EXERCISE AIM >> Leave the pictures out and print every record below exactly as it stands.

──────── SOURCE DATA ────────

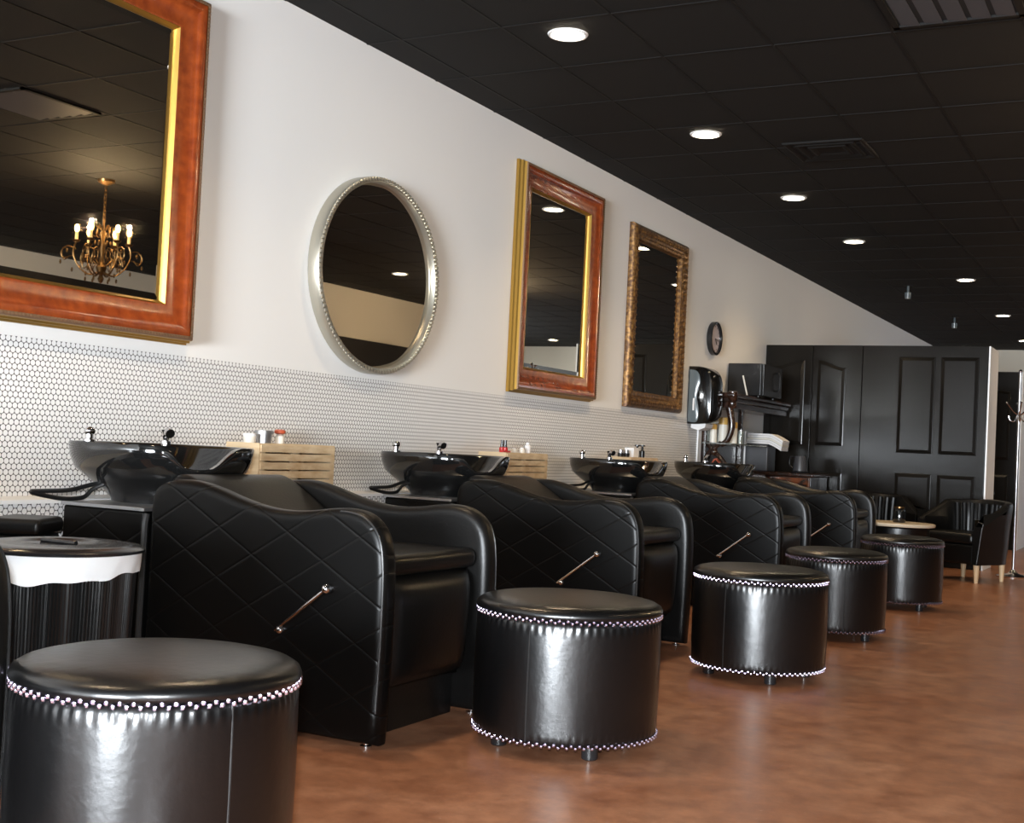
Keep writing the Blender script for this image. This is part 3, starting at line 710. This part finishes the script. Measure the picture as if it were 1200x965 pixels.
def pot(name, x, y, z, prof, m, label, cat, capprof=None, capm=None, group=None, capname='lid'):
    t = thing(name, (x, y, z), label, cat, group); bm = BM(); lathe(bm, prof, 24, cap=True); obj('body', bm, m, t)
    if capprof: bm = BM(); lathe(bm, capprof, 24, cap=True); obj(capname, bm, capm, t)
    return t
cxm = WX+0.11
pot('cream_tub', cxm+0.01, 4.66, CT, [(0.028, 0), (0.03, 0.03)], 'offwhite', 'low white tub on the nearest crate, left of the silver tin', 'tub', [(0.031, 0.03), (0.031, 0.042)], 'paper')
pot('tin', cxm+0.02, 4.75, CT, [(0.038, 0), (0.038, 0.042)], 'silver', 'round silver grey tin on the nearest crate', 'tin', [(0.044, 0.0425), (0.044, 0.058), (0.04, 0.061)], 'silver')
pot('spray_bottle', cxm+0.02, 4.87, CT, [(0.022, 0), (0.022, 0.035), (0.010, 0.045)], 'offwhite', 'small bottle with an orange red trigger top on the nearest crate', 'bottle', [(0.012, 0.045), (0.026, 0.05), (0.028, 0.062), (0.018, 0.068)], 'orange', None, 'trigger_cap')
for k, (dx, yy) in enumerate(((0.04, 7.13), (0.0, 7.16))):
    pot('polish_bottle', cxm+dx, yy, CT, [(0.015, 0), (0.017, 0.01), (0.017, 0.03), (0.009, 0.034)], 'red', ('front' if k == 0 else 'rear')+' one of two small red bottles with tall black caps on the second crate', 'bottle', [(0.010, 0.034), (0.009, 0.078)], 'plastic', 'red bottles with black caps', 'cap')
tag(obj('red_comb', rbox(cxm-0.01-cxm, 0.02, -0.05, 0.05, 0, 0.012, 0.004, 2), 'red'), 'flat red comb case lying beside the red bottles on the second crate', 'comb case')
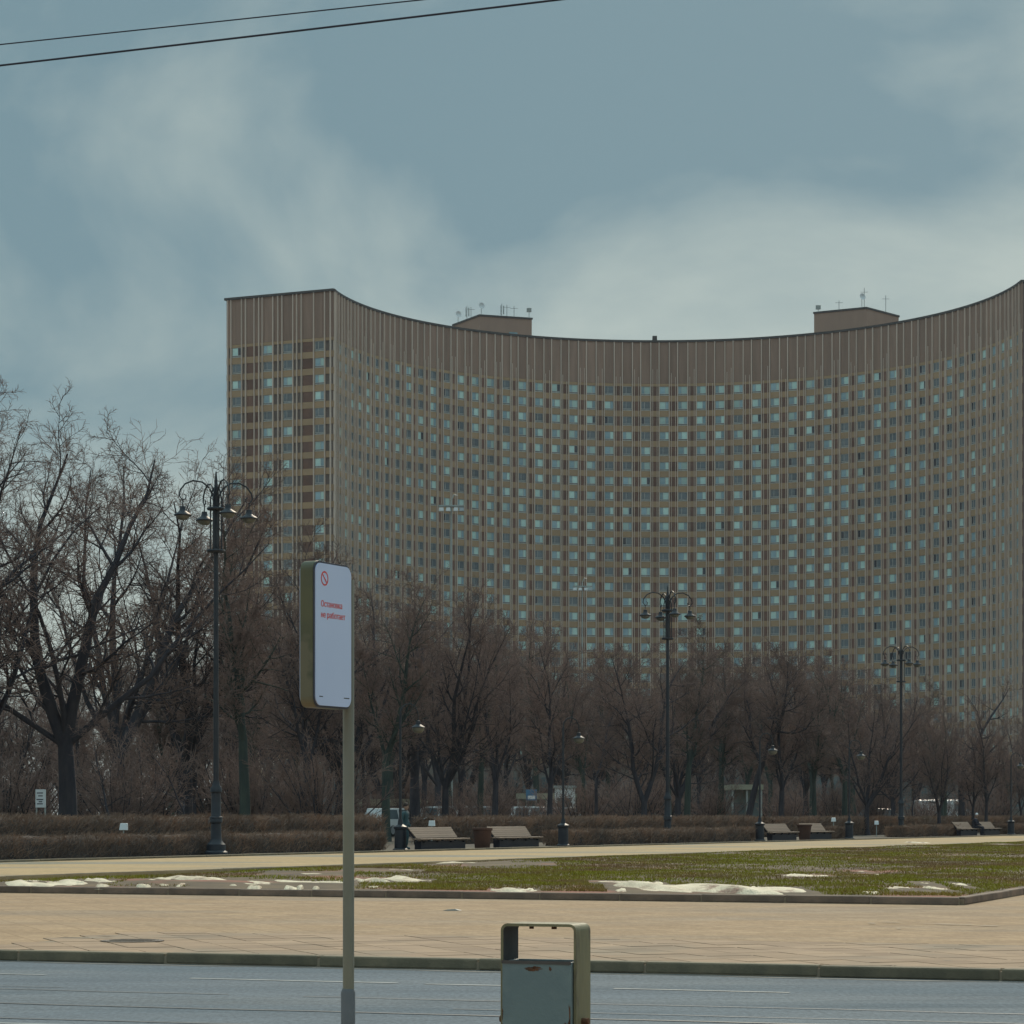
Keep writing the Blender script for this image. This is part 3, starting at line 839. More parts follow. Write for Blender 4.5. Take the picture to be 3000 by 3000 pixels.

────────

THE OUTPUT >>
Keep writing the Blender script for this image. This is part 3, starting at line 710. This part finishes the script. Measure the picture as if it were 1200x965 pixels.
def pot(name, x, y, z, prof, m, label, cat, capprof=None, capm=None, group=None, capname='lid'):
    t = thing(name, (x, y, z), label, cat, group); bm = BM(); lathe(bm, prof, 24, cap=True); obj('body', bm, m, t)
    if capprof: bm = BM(); lathe(bm, capprof, 24, cap=True); obj(capname, bm, capm, t)
    return t
cxm = WX+0.11
pot('cream_tub', cxm+0.01, 4.66, CT, [(0.028, 0), (0.03, 0.03)], 'offwhite', 'low white tub on the nearest crate, left of the silver tin', 'tub', [(0.031, 0.03), (0.031, 0.042)], 'paper')
pot('tin', cxm+0.02, 4.75, CT, [(0.038, 0), (0.038, 0.042)], 'silver', 'round silver grey tin on the nearest crate', 'tin', [(0.044, 0.0425), (0.044, 0.058), (0.04, 0.061)], 'silver')
pot('spray_bottle', cxm+0.02, 4.87, CT, [(0.022, 0), (0.022, 0.035), (0.010, 0.045)], 'offwhite', 'small bottle with an orange red trigger top on the nearest crate', 'bottle', [(0.012, 0.045), (0.026, 0.05), (0.028, 0.062), (0.018, 0.068)], 'orange', None, 'trigger_cap')
for k, (dx, yy) in enumerate(((0.04, 7.13), (0.0, 7.16))):
    pot('polish_bottle', cxm+dx, yy, CT, [(0.015, 0), (0.017, 0.01), (0.017, 0.03), (0.009, 0.034)], 'red', ('front' if k == 0 else 'rear')+' one of two small red bottles with tall black caps on the second crate', 'bottle', [(0.010, 0.034), (0.009, 0.078)], 'plastic', 'red bottles with black caps', 'cap')
tag(obj('red_comb', rbox(cxm-0.01-cxm, 0.02, -0.05, 0.05, 0, 0.012, 0.004, 2), 'red'), 'flat red comb case lying beside the red bottles on the second crate', 'comb case')
Keep writing the Blender script for this image. This is part 3, starting at line 839. More parts follow. Write for Blender 4.5. Take the picture to be 3000 by 3000 pixels.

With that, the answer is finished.